Material for this exercise:
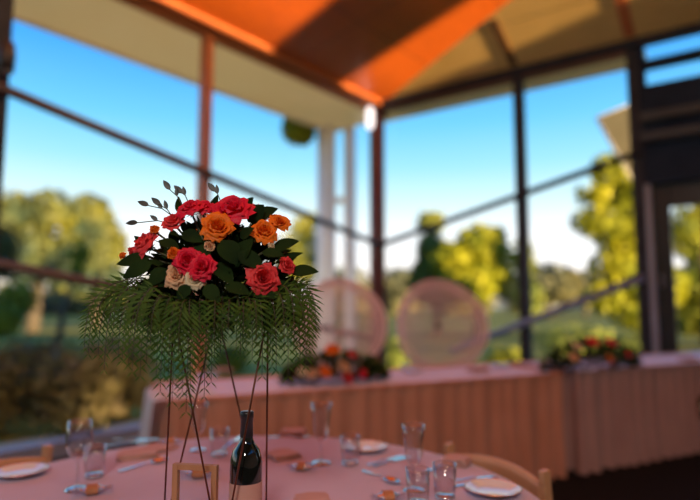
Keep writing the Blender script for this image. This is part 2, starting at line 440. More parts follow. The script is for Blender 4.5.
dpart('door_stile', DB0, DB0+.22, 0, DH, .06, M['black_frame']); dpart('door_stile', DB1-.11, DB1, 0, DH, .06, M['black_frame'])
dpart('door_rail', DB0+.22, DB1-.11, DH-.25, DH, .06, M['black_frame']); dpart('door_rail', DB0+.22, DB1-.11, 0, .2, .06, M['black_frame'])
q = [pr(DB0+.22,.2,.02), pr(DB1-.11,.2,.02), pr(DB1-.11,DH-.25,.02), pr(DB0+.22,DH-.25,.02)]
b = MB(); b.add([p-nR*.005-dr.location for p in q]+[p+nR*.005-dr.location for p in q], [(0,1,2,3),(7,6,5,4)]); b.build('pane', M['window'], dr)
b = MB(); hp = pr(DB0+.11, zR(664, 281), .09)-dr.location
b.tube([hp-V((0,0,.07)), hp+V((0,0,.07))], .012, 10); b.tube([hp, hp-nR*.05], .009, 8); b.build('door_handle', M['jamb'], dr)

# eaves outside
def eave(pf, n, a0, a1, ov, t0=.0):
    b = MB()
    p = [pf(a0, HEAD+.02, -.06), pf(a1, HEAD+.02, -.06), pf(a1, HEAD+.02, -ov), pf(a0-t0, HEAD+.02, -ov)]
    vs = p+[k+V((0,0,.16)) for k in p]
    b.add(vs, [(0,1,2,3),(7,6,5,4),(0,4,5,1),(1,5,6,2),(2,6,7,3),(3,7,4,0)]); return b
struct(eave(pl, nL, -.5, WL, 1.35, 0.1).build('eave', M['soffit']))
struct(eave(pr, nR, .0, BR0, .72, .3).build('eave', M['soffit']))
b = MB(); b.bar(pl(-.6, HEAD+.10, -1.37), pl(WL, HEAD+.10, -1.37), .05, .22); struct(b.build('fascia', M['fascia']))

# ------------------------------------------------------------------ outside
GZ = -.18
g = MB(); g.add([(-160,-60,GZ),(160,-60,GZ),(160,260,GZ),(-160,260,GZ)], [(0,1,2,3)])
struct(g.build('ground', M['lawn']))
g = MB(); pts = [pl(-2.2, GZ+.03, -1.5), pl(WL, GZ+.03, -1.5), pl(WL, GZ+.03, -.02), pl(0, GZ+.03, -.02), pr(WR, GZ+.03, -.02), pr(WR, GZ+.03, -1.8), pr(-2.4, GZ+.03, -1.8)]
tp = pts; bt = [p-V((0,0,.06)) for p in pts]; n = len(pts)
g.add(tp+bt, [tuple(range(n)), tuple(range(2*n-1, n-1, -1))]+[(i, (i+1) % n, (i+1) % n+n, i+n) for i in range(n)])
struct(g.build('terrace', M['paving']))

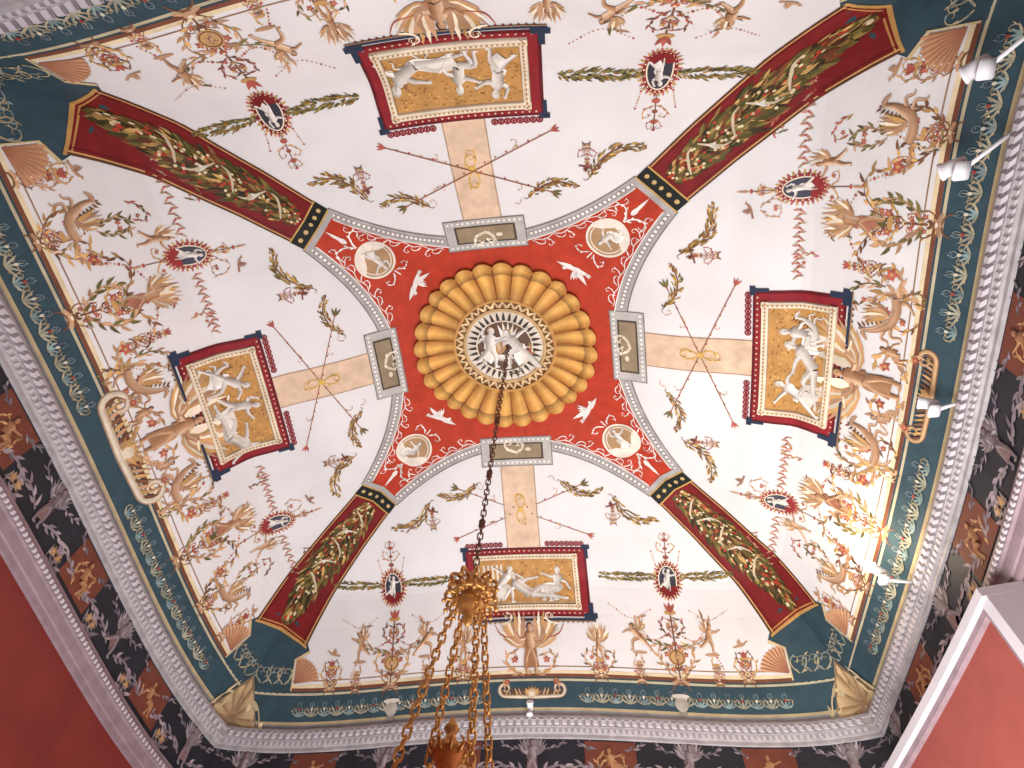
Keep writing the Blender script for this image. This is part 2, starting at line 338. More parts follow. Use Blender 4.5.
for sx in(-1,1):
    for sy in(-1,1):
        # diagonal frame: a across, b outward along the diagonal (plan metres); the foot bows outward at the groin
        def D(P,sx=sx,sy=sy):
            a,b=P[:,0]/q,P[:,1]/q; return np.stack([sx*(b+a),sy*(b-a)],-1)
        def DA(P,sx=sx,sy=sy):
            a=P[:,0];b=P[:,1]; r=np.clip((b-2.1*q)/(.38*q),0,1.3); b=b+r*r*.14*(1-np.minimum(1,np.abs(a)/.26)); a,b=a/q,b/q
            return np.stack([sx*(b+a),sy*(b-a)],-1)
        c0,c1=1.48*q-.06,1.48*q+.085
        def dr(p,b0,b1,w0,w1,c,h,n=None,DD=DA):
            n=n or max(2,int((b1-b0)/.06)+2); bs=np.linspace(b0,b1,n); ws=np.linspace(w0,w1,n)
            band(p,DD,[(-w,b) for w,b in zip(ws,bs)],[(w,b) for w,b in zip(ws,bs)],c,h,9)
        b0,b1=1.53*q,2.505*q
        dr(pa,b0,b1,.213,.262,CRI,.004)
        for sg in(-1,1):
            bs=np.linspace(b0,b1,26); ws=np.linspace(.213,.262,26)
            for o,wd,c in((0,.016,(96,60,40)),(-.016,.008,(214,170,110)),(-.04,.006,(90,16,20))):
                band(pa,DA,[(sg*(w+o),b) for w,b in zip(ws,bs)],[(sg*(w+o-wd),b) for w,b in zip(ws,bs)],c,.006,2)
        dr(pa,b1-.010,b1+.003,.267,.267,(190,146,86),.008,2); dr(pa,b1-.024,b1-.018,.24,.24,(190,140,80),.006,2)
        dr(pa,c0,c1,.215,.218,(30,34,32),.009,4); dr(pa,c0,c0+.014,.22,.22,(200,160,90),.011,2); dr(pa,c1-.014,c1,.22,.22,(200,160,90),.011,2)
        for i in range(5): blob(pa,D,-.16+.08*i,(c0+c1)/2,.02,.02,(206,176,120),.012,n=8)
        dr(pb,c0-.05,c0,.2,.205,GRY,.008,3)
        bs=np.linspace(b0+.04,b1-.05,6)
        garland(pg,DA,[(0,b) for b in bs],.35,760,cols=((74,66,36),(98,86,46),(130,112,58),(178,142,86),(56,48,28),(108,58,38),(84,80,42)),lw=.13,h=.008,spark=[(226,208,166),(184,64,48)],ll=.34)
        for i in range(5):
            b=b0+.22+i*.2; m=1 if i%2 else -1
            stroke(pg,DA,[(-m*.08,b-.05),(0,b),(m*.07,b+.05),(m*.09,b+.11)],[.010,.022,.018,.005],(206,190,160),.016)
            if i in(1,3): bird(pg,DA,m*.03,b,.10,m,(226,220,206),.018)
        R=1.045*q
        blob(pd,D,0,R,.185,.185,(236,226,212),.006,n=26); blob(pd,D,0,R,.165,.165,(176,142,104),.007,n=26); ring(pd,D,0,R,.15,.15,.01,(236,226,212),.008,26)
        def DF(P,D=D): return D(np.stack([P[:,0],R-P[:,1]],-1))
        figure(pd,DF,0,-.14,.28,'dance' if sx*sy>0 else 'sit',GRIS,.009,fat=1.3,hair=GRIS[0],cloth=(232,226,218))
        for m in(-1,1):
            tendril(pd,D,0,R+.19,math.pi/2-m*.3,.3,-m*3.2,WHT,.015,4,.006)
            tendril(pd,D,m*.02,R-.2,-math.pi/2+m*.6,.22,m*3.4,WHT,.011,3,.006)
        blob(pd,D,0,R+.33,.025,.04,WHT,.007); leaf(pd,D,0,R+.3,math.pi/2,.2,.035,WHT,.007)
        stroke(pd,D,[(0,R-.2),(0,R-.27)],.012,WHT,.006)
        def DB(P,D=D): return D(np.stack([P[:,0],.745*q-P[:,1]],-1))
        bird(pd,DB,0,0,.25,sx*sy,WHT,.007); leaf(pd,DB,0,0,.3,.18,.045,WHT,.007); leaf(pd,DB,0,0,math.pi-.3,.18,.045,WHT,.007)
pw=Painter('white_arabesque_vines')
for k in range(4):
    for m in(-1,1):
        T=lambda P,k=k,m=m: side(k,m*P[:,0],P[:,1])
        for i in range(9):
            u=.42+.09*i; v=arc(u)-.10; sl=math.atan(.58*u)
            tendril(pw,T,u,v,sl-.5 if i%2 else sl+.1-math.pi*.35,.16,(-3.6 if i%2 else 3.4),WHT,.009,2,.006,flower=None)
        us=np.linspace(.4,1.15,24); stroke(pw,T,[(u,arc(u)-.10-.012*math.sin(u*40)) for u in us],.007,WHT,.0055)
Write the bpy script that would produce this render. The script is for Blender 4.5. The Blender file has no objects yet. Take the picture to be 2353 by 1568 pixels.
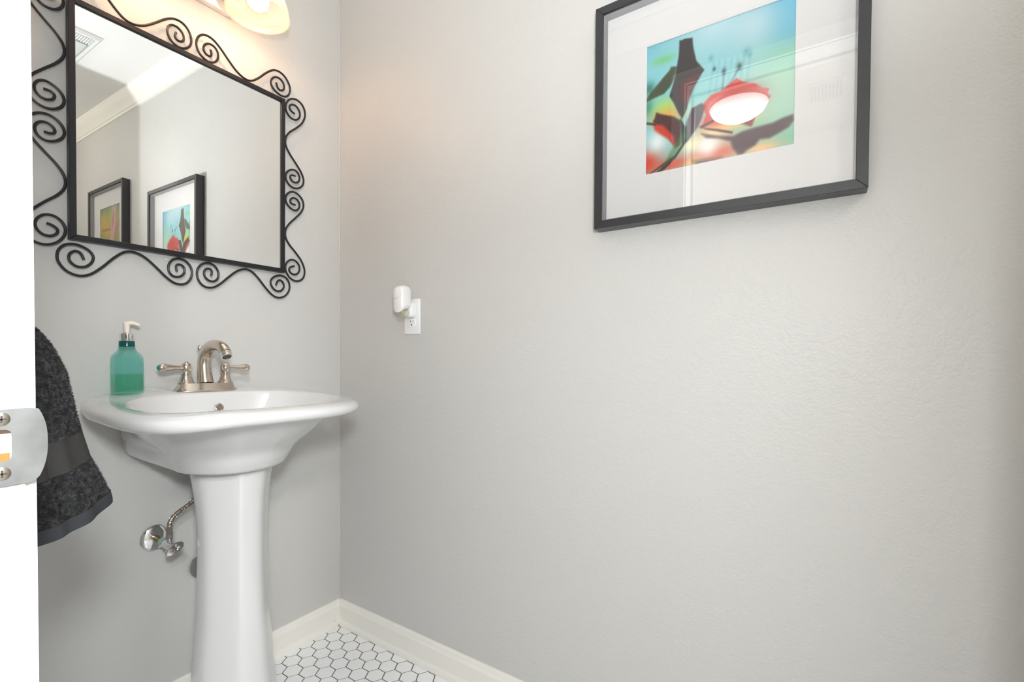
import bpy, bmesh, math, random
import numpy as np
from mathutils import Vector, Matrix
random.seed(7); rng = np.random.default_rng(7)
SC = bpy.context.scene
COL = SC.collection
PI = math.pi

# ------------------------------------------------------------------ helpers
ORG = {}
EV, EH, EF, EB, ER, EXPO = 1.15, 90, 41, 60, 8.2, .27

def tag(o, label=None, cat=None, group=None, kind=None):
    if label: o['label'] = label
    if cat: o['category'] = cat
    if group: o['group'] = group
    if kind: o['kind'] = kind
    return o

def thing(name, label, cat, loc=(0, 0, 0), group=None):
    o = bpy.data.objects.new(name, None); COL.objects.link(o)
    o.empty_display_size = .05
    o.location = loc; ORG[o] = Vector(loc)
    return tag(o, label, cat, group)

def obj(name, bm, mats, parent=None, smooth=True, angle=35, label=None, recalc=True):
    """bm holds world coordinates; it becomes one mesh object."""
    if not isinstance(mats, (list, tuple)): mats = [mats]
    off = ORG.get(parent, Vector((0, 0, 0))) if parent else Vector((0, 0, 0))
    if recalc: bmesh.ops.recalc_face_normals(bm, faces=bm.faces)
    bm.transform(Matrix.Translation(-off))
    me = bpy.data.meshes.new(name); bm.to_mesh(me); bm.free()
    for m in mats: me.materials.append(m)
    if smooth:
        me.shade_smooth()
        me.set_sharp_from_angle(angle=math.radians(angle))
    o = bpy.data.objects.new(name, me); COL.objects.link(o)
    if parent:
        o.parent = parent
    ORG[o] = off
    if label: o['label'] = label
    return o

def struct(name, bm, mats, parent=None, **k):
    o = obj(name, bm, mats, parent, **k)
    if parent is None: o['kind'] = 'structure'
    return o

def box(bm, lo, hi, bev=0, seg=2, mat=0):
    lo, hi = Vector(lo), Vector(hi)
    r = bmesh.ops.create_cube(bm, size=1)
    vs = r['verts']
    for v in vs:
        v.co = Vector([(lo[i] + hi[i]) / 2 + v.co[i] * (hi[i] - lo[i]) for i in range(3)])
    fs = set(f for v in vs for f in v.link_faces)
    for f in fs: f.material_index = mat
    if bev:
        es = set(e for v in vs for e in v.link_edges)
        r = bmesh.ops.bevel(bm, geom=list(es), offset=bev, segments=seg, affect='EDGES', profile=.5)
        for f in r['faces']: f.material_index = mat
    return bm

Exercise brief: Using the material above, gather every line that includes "image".

The solution:
Keep writing the Blender script for this image. This is part 2, starting at line 440. More parts follow. The script is for Blender 4.5.
Keep writing the Blender script for this image. This is part 2, starting at line 338. More parts follow. Use Blender 4.5.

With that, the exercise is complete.